GOAL OF THE EXERCISE: Starting at the first line of the data below, write out each line exactly until you reach the line containing "tag(o, lab, 'leaf')", and include that line too.

[Begin SUPPLIED DATA]

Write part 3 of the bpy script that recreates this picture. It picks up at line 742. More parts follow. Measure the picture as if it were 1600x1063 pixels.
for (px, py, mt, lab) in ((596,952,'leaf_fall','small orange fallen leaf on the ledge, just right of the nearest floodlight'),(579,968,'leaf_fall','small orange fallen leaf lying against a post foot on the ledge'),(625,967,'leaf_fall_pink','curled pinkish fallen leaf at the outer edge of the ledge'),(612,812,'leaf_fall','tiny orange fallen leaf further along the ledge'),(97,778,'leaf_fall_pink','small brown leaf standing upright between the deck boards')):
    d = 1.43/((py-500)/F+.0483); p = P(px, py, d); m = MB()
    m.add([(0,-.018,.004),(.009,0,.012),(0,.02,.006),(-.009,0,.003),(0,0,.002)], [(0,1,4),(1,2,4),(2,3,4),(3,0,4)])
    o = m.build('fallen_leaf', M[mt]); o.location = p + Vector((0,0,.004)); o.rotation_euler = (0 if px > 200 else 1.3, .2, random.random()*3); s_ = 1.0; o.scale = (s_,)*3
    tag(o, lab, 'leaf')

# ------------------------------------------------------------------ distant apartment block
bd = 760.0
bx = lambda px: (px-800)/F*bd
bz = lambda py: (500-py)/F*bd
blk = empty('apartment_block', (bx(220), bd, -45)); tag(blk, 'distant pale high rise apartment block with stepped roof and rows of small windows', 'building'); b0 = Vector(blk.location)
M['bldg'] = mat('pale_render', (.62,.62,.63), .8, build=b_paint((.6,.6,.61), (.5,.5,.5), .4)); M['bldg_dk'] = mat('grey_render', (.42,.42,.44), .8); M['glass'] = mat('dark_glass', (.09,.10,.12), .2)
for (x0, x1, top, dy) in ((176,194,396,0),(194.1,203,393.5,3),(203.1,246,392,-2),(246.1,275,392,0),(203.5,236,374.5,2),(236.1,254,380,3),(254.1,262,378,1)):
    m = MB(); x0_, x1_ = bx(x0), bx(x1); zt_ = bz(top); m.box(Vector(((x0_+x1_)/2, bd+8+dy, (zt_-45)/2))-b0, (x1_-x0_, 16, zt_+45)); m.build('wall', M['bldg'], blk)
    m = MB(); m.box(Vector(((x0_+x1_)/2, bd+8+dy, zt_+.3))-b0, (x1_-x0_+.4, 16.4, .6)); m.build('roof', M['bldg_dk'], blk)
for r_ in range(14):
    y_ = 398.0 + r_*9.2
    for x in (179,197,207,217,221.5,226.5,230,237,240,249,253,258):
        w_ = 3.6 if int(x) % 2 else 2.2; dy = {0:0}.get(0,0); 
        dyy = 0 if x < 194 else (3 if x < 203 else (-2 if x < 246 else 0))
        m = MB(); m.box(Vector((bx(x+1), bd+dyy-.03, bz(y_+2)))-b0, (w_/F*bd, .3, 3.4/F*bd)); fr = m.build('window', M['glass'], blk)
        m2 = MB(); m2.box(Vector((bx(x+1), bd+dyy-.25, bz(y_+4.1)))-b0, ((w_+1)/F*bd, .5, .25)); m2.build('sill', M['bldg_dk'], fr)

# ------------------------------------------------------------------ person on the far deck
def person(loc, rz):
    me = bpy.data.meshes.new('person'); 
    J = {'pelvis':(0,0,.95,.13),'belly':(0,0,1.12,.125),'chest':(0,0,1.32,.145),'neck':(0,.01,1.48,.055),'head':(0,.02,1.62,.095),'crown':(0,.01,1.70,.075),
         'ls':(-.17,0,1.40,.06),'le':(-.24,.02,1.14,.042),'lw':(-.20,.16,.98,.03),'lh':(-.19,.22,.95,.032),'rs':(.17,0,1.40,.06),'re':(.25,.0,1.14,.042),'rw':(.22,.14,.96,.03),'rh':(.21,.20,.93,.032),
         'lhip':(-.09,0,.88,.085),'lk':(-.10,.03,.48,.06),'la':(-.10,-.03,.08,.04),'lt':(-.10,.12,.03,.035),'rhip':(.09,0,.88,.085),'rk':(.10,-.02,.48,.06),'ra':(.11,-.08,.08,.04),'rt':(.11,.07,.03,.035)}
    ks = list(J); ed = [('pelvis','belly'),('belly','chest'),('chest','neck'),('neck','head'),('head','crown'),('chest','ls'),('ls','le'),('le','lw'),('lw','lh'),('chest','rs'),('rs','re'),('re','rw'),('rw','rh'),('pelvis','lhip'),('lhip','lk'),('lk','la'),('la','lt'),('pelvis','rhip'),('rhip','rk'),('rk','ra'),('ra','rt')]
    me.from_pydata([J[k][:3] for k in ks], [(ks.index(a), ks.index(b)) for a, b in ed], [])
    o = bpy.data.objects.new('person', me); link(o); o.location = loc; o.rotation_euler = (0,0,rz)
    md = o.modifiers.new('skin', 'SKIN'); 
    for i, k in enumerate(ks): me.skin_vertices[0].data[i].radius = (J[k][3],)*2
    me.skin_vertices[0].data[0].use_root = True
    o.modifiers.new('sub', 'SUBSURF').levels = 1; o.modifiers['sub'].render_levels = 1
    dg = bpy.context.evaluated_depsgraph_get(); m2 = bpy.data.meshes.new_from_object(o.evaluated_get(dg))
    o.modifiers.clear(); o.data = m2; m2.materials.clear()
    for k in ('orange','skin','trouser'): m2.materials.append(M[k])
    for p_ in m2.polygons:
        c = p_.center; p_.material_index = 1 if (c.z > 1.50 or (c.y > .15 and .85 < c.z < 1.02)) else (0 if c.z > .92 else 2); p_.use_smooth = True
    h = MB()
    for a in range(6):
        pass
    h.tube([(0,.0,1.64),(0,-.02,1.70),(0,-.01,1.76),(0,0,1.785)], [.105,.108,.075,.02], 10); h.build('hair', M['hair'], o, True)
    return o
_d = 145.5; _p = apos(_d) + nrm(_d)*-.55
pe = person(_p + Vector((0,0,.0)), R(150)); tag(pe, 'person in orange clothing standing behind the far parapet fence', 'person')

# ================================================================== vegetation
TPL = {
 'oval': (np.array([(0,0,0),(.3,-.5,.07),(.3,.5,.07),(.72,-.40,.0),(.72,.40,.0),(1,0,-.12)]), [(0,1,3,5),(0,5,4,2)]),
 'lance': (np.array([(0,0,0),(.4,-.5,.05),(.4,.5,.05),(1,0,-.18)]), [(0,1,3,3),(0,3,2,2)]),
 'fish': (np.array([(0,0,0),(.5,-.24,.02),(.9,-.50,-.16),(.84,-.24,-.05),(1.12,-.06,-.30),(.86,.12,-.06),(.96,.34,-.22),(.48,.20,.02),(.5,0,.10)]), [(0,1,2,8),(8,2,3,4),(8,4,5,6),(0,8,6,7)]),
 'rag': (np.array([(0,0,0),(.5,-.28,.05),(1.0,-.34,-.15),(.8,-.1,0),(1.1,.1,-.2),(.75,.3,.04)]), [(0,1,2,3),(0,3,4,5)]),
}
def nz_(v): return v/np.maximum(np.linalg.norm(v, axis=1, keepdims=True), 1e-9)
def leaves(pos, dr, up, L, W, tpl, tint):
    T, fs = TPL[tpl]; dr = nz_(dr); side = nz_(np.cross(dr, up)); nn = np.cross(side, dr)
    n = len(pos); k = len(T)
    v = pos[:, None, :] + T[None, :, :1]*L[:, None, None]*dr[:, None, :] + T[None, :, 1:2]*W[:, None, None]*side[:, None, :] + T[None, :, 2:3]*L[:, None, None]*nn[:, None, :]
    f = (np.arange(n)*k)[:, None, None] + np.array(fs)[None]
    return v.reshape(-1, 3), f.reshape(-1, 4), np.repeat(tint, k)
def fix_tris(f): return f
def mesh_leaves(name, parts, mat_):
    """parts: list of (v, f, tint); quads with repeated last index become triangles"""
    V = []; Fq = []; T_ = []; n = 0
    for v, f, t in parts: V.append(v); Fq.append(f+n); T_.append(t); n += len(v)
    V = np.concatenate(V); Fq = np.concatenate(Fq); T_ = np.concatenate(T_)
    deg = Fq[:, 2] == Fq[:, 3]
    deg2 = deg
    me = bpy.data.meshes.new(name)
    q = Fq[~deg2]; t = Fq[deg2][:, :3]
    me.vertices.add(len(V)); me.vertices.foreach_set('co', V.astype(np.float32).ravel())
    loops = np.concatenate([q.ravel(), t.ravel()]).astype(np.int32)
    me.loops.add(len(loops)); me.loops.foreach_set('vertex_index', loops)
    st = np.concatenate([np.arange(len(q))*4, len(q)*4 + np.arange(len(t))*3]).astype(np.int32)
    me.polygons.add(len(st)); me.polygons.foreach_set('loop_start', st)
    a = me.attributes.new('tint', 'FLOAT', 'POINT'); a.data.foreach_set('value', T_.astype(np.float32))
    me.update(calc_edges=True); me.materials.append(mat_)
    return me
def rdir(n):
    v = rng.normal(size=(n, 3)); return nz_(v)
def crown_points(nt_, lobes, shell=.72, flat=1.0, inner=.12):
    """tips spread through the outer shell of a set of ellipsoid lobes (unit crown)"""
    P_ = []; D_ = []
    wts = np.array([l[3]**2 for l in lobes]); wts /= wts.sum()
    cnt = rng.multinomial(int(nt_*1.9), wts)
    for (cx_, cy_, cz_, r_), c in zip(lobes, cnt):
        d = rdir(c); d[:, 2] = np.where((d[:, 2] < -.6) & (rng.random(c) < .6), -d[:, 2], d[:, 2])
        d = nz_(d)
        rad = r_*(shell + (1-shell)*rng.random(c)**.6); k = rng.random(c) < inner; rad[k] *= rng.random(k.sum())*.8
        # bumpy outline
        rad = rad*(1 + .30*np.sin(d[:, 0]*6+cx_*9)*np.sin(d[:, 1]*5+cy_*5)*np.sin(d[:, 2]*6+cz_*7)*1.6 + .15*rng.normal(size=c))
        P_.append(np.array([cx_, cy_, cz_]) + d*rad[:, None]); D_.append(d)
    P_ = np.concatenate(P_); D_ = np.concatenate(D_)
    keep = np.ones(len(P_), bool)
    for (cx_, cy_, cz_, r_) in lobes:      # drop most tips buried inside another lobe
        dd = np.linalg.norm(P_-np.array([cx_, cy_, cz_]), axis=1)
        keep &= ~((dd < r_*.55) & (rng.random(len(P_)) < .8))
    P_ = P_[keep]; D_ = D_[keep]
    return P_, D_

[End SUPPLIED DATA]

SOLUTION TO THIS EXERCISE:
Write part 3 of the bpy script that recreates this picture. It picks up at line 742. More parts follow. Measure the picture as if it were 1600x1063 pixels.
for (px, py, mt, lab) in ((596,952,'leaf_fall','small orange fallen leaf on the ledge, just right of the nearest floodlight'),(579,968,'leaf_fall','small orange fallen leaf lying against a post foot on the ledge'),(625,967,'leaf_fall_pink','curled pinkish fallen leaf at the outer edge of the ledge'),(612,812,'leaf_fall','tiny orange fallen leaf further along the ledge'),(97,778,'leaf_fall_pink','small brown leaf standing upright between the deck boards')):
    d = 1.43/((py-500)/F+.0483); p = P(px, py, d); m = MB()
    m.add([(0,-.018,.004),(.009,0,.012),(0,.02,.006),(-.009,0,.003),(0,0,.002)], [(0,1,4),(1,2,4),(2,3,4),(3,0,4)])
    o = m.build('fallen_leaf', M[mt]); o.location = p + Vector((0,0,.004)); o.rotation_euler = (0 if px > 200 else 1.3, .2, random.random()*3); s_ = 1.0; o.scale = (s_,)*3
    tag(o, lab, 'leaf')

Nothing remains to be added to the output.